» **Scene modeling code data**
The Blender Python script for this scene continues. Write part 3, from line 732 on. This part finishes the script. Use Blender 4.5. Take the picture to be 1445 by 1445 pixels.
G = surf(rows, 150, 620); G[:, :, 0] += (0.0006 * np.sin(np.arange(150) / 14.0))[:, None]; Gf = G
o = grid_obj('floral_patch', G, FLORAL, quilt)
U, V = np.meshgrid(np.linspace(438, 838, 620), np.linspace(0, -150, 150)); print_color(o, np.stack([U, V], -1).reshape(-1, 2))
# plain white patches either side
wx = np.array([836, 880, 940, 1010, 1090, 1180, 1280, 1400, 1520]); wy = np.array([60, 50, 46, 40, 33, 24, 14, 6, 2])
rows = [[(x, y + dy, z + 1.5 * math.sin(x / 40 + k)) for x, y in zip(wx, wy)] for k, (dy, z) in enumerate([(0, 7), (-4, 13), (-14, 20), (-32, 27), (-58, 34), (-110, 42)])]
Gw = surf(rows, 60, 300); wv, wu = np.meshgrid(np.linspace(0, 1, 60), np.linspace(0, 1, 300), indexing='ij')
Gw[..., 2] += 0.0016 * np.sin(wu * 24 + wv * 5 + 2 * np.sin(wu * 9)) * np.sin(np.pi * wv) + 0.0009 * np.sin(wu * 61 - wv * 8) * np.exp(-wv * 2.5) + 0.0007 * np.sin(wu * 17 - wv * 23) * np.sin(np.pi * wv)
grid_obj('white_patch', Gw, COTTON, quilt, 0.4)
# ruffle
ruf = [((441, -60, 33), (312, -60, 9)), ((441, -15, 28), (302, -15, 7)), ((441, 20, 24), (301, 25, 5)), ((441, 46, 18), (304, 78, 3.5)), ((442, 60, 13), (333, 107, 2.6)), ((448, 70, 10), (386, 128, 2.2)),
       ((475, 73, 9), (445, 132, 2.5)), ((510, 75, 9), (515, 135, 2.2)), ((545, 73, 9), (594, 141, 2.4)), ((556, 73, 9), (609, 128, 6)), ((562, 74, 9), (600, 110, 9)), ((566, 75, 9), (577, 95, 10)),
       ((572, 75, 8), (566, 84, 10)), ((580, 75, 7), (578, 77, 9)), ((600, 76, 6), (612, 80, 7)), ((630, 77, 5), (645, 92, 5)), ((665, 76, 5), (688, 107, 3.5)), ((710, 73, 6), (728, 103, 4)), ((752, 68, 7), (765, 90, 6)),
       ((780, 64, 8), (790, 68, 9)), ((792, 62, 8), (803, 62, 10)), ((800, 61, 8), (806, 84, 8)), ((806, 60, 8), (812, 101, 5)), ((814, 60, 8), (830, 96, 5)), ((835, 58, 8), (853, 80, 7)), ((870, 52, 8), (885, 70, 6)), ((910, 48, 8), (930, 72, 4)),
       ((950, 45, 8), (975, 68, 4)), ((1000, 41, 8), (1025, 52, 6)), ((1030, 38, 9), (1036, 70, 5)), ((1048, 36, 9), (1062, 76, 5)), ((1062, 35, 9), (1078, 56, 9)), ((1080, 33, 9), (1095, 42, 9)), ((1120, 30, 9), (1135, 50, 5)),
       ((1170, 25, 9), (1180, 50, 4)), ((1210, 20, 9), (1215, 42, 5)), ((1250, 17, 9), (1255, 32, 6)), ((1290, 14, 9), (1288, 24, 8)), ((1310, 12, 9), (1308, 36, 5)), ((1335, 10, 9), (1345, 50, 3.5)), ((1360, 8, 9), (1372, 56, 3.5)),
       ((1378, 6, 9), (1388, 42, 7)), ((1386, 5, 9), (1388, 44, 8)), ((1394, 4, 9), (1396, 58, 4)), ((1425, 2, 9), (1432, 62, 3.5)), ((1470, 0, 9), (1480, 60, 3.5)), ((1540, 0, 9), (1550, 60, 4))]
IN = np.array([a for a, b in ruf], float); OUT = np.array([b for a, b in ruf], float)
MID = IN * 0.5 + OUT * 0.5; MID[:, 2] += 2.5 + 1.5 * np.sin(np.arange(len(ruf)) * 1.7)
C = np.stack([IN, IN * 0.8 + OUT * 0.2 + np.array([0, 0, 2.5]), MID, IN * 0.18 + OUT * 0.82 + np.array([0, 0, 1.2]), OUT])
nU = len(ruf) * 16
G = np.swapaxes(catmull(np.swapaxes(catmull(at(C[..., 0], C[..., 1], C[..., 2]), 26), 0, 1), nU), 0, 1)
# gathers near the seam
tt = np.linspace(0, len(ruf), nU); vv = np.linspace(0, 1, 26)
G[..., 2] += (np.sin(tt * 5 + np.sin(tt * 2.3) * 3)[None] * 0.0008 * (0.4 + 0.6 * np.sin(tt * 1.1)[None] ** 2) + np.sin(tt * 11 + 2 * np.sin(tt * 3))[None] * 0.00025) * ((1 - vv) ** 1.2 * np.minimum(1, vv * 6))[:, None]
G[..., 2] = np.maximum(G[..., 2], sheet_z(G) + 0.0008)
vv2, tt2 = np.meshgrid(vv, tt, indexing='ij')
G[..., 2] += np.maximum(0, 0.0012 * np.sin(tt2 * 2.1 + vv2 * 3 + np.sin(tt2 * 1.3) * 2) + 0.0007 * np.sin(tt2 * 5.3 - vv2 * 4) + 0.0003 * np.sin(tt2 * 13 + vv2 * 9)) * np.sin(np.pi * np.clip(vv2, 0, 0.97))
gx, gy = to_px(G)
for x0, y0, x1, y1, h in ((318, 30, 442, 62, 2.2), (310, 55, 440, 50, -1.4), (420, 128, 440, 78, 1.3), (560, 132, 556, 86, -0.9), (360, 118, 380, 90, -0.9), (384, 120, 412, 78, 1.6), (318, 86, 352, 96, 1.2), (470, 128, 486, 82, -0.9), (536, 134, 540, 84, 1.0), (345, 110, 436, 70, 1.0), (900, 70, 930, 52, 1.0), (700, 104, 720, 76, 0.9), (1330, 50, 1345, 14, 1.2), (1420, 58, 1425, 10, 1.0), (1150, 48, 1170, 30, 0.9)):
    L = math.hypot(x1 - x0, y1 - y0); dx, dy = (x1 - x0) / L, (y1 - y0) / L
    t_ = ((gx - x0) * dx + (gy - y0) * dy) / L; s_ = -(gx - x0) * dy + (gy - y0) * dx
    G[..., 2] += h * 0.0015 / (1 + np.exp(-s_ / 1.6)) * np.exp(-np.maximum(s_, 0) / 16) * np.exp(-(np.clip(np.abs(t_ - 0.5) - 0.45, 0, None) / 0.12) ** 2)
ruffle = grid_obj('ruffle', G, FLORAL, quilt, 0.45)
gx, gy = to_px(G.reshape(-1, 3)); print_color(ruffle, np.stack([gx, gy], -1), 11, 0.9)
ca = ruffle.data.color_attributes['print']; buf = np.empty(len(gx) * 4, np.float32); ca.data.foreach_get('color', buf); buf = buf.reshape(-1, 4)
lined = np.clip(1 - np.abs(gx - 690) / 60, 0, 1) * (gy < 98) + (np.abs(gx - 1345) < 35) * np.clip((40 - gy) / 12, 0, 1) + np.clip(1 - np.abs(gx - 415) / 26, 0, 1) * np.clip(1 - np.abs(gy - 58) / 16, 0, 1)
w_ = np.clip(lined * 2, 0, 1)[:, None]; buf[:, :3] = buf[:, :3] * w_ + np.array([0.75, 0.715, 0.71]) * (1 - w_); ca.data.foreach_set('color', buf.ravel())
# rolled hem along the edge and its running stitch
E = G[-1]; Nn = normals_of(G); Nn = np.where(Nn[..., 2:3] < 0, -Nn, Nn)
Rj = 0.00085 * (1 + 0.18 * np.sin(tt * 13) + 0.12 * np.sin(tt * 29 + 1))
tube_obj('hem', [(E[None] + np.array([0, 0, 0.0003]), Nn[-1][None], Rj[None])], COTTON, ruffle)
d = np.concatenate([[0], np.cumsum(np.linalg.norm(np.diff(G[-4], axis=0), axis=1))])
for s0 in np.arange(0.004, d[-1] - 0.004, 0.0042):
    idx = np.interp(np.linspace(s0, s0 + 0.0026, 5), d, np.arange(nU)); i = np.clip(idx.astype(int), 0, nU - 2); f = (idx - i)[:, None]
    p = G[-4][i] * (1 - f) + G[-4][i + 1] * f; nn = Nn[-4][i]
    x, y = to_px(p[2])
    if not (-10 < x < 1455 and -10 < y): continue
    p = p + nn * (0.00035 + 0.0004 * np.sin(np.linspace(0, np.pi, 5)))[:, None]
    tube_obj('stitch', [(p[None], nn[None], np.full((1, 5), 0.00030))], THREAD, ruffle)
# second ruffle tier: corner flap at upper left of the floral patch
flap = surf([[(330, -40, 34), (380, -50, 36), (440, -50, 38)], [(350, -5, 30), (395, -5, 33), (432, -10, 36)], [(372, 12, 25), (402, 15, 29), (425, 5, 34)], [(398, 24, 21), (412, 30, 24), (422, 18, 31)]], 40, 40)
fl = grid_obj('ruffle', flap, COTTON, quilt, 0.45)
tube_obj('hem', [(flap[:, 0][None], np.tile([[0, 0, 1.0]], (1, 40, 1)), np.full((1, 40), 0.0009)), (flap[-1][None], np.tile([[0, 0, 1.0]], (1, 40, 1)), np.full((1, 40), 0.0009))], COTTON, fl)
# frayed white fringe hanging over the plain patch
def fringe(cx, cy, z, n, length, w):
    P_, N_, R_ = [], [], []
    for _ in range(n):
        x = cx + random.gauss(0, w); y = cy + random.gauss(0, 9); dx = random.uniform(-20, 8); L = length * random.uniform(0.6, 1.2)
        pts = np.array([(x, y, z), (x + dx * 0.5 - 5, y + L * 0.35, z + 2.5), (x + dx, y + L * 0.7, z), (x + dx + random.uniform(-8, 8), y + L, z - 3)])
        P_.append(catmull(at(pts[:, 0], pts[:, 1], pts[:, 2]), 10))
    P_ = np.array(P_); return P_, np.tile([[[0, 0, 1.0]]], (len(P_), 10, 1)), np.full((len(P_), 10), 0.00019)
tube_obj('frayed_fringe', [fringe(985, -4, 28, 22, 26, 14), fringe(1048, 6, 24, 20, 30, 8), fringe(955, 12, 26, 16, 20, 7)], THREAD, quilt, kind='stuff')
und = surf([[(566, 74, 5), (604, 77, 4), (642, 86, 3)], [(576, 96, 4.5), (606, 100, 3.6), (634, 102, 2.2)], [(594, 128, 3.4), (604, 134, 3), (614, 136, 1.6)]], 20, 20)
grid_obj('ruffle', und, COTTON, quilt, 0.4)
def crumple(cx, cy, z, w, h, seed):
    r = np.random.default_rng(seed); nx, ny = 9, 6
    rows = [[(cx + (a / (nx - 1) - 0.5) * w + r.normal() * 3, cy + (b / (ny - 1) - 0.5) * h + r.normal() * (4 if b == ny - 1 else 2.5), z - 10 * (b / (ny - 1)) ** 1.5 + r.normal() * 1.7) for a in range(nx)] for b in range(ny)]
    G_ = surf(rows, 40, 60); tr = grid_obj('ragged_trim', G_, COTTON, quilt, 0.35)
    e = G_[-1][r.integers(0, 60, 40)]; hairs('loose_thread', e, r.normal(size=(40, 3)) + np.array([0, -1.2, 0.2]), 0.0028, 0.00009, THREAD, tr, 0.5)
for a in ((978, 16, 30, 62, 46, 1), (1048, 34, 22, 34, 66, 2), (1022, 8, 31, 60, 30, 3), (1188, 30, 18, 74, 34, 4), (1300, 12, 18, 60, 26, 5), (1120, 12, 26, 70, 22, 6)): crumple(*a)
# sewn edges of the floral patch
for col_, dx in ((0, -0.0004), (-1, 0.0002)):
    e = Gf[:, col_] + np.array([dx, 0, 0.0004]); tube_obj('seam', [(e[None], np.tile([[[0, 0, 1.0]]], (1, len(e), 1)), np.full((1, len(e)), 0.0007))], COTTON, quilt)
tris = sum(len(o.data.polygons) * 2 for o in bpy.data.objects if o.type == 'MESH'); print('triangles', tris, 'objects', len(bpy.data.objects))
==
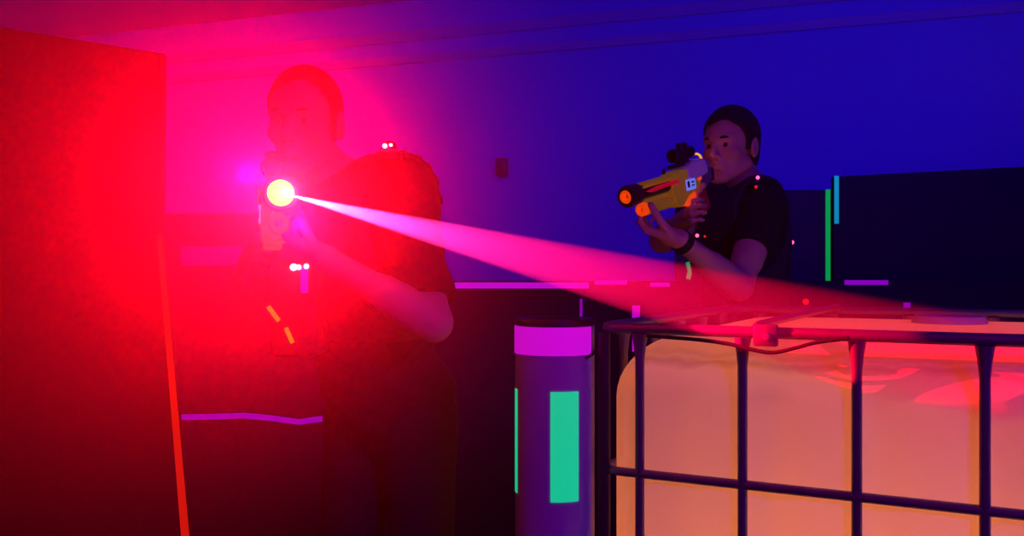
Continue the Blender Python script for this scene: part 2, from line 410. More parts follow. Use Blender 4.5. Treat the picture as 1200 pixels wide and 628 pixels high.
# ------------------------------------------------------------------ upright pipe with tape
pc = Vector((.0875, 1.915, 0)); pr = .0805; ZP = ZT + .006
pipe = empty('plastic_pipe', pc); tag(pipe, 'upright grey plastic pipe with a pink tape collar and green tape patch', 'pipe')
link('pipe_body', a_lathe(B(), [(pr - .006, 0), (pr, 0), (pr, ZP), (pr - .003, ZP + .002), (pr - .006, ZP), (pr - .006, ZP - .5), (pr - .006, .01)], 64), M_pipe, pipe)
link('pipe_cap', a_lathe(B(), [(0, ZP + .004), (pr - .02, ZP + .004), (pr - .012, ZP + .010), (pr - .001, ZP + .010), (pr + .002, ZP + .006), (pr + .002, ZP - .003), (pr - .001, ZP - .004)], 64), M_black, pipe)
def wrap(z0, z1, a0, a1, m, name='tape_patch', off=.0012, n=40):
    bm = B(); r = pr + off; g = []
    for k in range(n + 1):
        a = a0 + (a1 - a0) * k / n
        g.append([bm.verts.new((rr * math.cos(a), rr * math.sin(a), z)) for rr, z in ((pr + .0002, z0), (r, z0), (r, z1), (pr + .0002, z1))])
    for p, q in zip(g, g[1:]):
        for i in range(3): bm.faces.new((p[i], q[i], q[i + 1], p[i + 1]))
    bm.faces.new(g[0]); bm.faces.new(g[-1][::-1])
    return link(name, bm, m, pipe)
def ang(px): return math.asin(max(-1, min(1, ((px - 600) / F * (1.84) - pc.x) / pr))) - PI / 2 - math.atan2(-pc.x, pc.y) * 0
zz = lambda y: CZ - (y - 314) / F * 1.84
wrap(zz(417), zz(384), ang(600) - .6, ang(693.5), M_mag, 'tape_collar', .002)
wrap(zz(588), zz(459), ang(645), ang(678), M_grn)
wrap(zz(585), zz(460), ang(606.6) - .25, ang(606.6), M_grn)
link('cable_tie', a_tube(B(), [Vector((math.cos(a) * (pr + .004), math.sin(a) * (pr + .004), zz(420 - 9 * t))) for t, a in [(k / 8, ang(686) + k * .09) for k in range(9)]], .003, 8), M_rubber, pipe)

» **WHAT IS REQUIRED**
Every line that holds the word "from" counts once; state the total number of such lines and nothing else.

» **EXERCISE OUTPUT**
2